Ему не оставили ни одного своего слова. Стоит ему открыть рот, чтобы пошутить или сказать что-нибудь нежное — и слоганы полезут сами, как вши или рвота или, если вы находите эти сравнения недостаточно изящными, как вода из урны вечнопечальной девы в известном парке.
Любопытно, к деве еще не прилепили рекламу какой-нибудь ремонтной фирмы?
Маленький человек, бедная душа. Его ограбят и его же заставят смеяться над самим собой. Всем он неинтересен. Его проигнорируют власти, нувориши, интеллектуалы, толстый Невзоров думского периода и великая русская литература, которая ныне удалилась на такие высоты, что не может смотреть вниз без головокружения и поэтому смотрит внутрь самое себя.
Такой удобный мир. Допустим. Но так ли трудно представить, что самый удобный мир в то же время может быть самым беспощадным, и самым бесчеловечным, и самым бессмысленным.
Французское мыло пахнет очень хорошо, но что в нем толку, если речь идет о смердящих внутренностях?
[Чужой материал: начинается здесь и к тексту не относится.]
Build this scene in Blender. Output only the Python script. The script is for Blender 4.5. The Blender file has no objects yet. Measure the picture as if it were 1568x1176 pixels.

От пипифакса есть своя польза, но им не подчистишь душу, и это не мешало бы помнить всем, кто возводит из его разноцветных рулончиков свои церкви.
Я допускаю, что в мире есть сникерс, который больше голода; но почему этот самый мир не может допустить, что есть и голод, который не утолить сникерсом? Пусть даже в белой прекрасной машине грязное белье превратится в миллион алых роз, грязные души от этого не станут чище.
Пусть «Марс» будет лучше «Мишки на Севере», но зачем пожирание шоколада возводить в ранг неподверженной порче добродетели? Ведь ни шоколад, ни добродетель в ломбард все равно не возьмут.
Все-таки неизменность некоторых вещей веселит душу. Солнце, например, всходит или заходит. Вода Кубань-реки течет в известном указанном направлении. Маленький человек по-прежнему хочет покоя и немного личной жизни, и по-прежнему обламывается.
Волга впадает в Каспийское море. Будущую свекровь не переделать.